## [WHAT TO PRODUCE]
Print nothing but the lines from the start of the listing below through the line that contains "MB().box(0.0005, wS - 0.0005, 0.0005, dS". Do not include the pictures.

## [RECORDED DATA]
· · · · · · ·

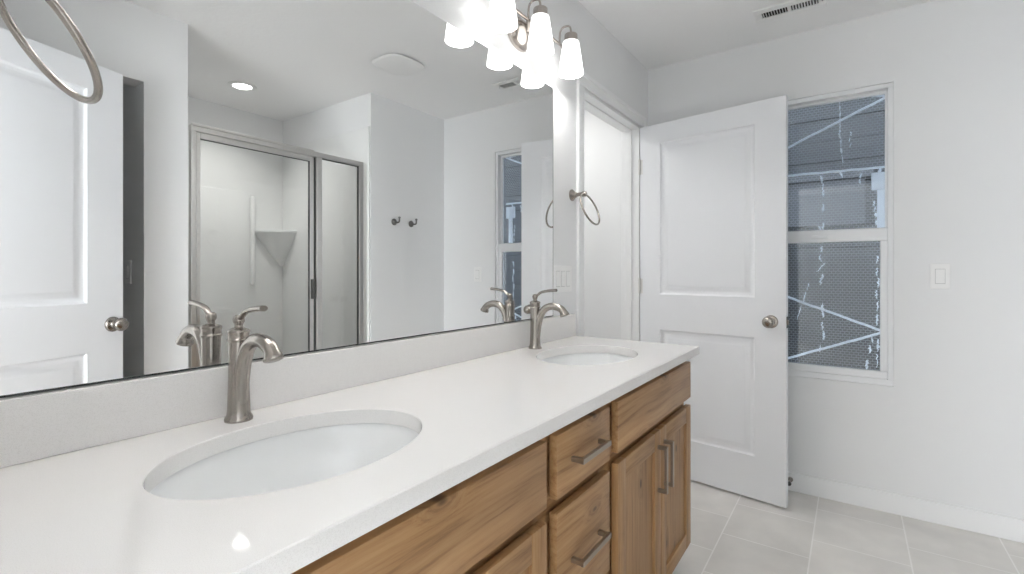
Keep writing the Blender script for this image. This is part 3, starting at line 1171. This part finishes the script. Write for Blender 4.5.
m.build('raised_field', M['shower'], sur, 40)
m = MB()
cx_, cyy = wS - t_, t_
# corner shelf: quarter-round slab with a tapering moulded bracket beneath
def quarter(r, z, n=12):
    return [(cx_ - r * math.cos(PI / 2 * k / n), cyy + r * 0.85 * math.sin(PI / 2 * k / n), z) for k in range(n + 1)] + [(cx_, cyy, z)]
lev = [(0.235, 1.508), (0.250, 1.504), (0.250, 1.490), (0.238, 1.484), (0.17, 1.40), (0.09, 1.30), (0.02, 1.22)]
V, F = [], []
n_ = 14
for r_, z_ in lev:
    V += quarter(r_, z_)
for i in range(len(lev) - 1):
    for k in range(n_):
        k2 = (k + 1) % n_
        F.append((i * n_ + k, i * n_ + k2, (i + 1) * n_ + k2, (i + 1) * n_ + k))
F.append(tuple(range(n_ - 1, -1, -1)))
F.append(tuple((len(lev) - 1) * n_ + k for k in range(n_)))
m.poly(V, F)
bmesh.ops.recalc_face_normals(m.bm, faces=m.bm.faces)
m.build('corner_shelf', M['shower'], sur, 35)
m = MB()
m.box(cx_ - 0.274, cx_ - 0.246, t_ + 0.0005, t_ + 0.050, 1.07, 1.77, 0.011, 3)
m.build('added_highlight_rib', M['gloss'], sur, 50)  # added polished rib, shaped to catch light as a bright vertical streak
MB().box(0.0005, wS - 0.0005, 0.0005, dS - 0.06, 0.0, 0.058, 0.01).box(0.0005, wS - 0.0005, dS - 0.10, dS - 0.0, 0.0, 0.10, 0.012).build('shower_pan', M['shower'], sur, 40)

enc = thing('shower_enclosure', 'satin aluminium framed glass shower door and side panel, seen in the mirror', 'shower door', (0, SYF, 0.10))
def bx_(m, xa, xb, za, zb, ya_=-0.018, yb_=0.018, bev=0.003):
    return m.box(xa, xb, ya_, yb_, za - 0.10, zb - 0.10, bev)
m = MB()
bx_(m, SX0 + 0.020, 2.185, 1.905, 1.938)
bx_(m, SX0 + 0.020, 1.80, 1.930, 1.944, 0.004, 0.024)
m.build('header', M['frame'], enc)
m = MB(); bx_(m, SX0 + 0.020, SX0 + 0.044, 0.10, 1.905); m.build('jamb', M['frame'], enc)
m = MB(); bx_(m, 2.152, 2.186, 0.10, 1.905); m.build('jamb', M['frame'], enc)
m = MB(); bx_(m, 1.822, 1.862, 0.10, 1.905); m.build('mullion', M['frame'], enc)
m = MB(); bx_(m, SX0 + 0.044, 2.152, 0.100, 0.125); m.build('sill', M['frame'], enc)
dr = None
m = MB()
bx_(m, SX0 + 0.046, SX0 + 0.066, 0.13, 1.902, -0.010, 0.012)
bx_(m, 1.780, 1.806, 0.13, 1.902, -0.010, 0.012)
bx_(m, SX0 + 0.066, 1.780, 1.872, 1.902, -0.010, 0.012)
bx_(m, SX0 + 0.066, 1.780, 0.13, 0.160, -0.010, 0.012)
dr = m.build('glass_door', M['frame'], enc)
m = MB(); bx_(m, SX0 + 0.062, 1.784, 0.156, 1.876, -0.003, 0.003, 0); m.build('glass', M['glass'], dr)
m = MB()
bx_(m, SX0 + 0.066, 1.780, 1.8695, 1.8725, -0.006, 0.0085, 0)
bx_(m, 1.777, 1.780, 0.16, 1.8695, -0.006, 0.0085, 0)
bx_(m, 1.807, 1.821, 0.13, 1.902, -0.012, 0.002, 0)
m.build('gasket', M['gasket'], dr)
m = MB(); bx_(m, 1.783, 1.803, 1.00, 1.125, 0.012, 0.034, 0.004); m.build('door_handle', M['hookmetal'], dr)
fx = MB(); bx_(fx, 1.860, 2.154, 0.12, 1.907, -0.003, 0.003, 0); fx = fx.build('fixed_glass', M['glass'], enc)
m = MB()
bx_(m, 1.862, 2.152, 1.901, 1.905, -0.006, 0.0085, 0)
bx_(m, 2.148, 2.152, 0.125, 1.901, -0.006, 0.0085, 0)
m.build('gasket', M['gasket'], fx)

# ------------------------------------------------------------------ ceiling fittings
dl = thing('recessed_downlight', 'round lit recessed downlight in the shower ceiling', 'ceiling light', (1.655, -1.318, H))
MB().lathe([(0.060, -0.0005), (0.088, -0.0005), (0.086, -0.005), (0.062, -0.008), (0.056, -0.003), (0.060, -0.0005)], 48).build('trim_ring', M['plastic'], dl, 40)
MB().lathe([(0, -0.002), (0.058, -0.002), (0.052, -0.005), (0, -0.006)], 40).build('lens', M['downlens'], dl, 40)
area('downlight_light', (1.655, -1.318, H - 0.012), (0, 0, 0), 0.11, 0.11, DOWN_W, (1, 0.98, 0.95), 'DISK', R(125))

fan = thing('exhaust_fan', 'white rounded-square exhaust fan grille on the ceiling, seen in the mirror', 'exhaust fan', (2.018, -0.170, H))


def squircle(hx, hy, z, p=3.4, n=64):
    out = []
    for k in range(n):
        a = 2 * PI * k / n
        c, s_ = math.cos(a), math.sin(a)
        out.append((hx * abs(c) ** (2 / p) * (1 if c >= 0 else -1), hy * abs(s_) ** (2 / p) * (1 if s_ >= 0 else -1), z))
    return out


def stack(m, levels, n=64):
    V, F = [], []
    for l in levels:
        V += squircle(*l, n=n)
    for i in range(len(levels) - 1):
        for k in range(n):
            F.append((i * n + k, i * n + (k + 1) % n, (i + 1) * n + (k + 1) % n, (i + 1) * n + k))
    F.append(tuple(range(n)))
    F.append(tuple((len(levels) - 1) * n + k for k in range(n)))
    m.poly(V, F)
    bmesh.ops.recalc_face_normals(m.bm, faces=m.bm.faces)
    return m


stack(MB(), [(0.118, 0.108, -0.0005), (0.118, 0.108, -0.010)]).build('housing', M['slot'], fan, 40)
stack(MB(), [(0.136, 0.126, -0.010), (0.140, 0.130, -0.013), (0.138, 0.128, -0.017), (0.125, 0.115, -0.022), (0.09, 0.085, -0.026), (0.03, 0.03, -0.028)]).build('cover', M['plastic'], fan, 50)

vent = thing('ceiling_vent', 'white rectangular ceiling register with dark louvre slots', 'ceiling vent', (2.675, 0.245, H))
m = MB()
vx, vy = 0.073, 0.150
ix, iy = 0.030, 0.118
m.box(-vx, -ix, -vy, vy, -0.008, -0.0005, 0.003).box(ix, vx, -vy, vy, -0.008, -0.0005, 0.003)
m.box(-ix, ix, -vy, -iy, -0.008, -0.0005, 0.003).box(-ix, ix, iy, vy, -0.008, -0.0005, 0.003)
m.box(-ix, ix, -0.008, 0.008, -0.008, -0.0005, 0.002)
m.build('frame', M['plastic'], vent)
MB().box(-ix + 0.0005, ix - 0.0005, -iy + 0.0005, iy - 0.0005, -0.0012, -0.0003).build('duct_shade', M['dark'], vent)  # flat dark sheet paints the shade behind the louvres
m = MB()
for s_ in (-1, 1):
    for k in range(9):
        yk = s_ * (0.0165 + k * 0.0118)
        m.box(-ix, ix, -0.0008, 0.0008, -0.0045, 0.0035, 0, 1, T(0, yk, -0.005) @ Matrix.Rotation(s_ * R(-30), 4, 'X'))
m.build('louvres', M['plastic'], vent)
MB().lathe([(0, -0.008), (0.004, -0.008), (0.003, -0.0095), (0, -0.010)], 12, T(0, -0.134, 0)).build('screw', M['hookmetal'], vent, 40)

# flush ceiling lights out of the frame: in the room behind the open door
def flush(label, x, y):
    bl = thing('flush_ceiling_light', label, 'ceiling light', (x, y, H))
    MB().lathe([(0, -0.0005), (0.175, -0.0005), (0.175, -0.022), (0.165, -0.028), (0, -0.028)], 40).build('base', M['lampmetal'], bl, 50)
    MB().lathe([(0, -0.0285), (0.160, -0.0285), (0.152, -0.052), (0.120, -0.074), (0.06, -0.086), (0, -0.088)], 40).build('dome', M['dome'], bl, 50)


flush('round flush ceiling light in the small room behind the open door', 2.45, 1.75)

· · · · · · ·

## [ANSWER FOR THIS EXERCISE]
Keep writing the Blender script for this image. This is part 3, starting at line 1171. This part finishes the script. Write for Blender 4.5.
m.build('raised_field', M['shower'], sur, 40)
m = MB()
cx_, cyy = wS - t_, t_
# corner shelf: quarter-round slab with a tapering moulded bracket beneath
def quarter(r, z, n=12):
    return [(cx_ - r * math.cos(PI / 2 * k / n), cyy + r * 0.85 * math.sin(PI / 2 * k / n), z) for k in range(n + 1)] + [(cx_, cyy, z)]
lev = [(0.235, 1.508), (0.250, 1.504), (0.250, 1.490), (0.238, 1.484), (0.17, 1.40), (0.09, 1.30), (0.02, 1.22)]
V, F = [], []
n_ = 14
for r_, z_ in lev:
    V += quarter(r_, z_)
for i in range(len(lev) - 1):
    for k in range(n_):
        k2 = (k + 1) % n_
        F.append((i * n_ + k, i * n_ + k2, (i + 1) * n_ + k2, (i + 1) * n_ + k))
F.append(tuple(range(n_ - 1, -1, -1)))
F.append(tuple((len(lev) - 1) * n_ + k for k in range(n_)))
m.poly(V, F)
bmesh.ops.recalc_face_normals(m.bm, faces=m.bm.faces)
m.build('corner_shelf', M['shower'], sur, 35)
m = MB()
m.box(cx_ - 0.274, cx_ - 0.246, t_ + 0.0005, t_ + 0.050, 1.07, 1.77, 0.011, 3)
m.build('added_highlight_rib', M['gloss'], sur, 50)  # added polished rib, shaped to catch light as a bright vertical streak
MB().box(0.0005, wS - 0.0005, 0.0005, dS - 0.06, 0.0, 0.058, 0.01).box(0.0005, wS - 0.0005, dS - 0.10, dS - 0.0, 0.0, 0.10, 0.012).build('shower_pan', M['shower'], sur, 40)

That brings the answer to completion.